Do you Newschool? If you are over 25, you probably don’t. Newschool is a
youth movement. It’s about music, festivals, and action sports. It’s about
the fusion of snowboarding, skiing, skateboarding, bike stunt riding,
motocross, and surfing. It doesn’t matter if you’re mountaintop at Vail or
tabletop in Vegas. You hardly need snow. All you need is a rail or a
table. Many youth between the ages of 12 to 16 either newschool or aspire
to.
“A lot of trends are being shared,” says Jason Levinthal of Line, a New
School pioneering ski company. “There’s crossover to motocross, BMX,
skateboard, surfing. A skateboarder, a skier, a snowboarder--if they’re
the same age, they dress the same and listen to the same music. Skiing now
has an image that speaks to youth. It’s the type of riding feasible in the
backyard or the street. If you can’t get to Whistler, don’t worry —you can
still do it at home, because there’s a tabletop or rail everywhere.”
Once primarily influenced by the skateboard culture, the new school
movement is undergoing tremendous cross-pollination. After years of
looking like a traditional elite sport—something parents did, skiing is
now a key driver of the movement, according to SnowSports Industries
America (SIA), the national, non-profit trade association that represents
snow sports manufacturers.
Thanks to the invention of twin tip ski technology—shorter wider skis with
more sidecut and tips at both ends, young skiers are not just ogling their
fellow snowboarders on the half-pipe and terrain park. They’re outriding
them.
The best illustration are the competitions—or comps. The Winter X Games
and the US Open are the pinnacle events. Originally a “snowboard only”

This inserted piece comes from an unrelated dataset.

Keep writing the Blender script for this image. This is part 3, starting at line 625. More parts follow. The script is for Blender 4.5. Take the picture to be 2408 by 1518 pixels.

discipline, the progression of the Ski Superpipe (a super-sized halfpipe)
over the past three years has been tremendous; at the last Winter X Games,
skiers catapulted to another level with “airs” (tricks riders do when
leaving the snow) that surpassed the snowboard competitors.
“The newschool culture—nobody can fake it,” says Hal Thomson of Salomon.
“You are newschool or you’re not. You can’t buy your way into it.”
Winter Sports manufacturers and suppliers are paying close attention to
this youth culture. “We’re seeing the youth market as a very important
segment. We work with younger kids –or groms (short for grommets) to start
their training at an early age—to become an Orage athlete,” says Amy Carey
of Orage apparel.
“Today’s youth wants to be able do what ever they like to do no matter the
equipment. Slide a rail with a skateboard, or a pair of skis, or a
snowboard,” says Levinthal. Rather than pigeonholing kids into
snowboarders, or skiers, or backcountry skiers, snowsport manufacturers
are focusing on the culture as a whole.
What defines the culture? For skiing and snowboarding, newschool is about
the progression of the park/pipe style into the backcountry and
all-mountain scenes—a hybrid freestyle/freeride approach. Freestyle with
its emphasis on doing tricks in the park and pipe has morphed with
freeriding—which includes cruising, riding in powder and trees on and off
lift-served terrain. Newschool devotees often are found seeking out all
kinds of natural obstacles such as hand rails and stair wells to grind and
rip tricks in urban environments like schools, libraries and town centers
– skiing and snowboarding have left the ski resorts!
As a spectator sport, newschool movies are as key as the “comps.” “The
movies are such a huge part of that demographic,” says Atomic’s Chris
Denny. In the fall of 2003, over 30 companies have launched newschool
films of note, according to the website newschoolers.com, including some
of the leaders such as Matchstick Productions, Teton Gravity Research,
Poorboyz, and even the venerable Warren Miller Entertainment Company.
The gear and clothes kids see the pros wearing in the movies, are the
items they covet. Music, too is key, though harder to pinpoint—there’s a
return to 80’s music—but also hiphop and a wide variety of other styles.
Image is crucial. Brand image, logo use, and clean, generally muted but
sophisticated graphics are key elements of this culture. Not surprisingly
given current events, camo (camouflage) has made a comeback. Styling is
heavily influenced by motocross and skateboarding, with the hardcore going
for the pierced/tattoo look.
What’s “in” is whatever pushes the limits of the sport, the terrain, and
the imagination. Mostly, it is whatever is different from anything done or
worn by the older generation. It’s a youth movement!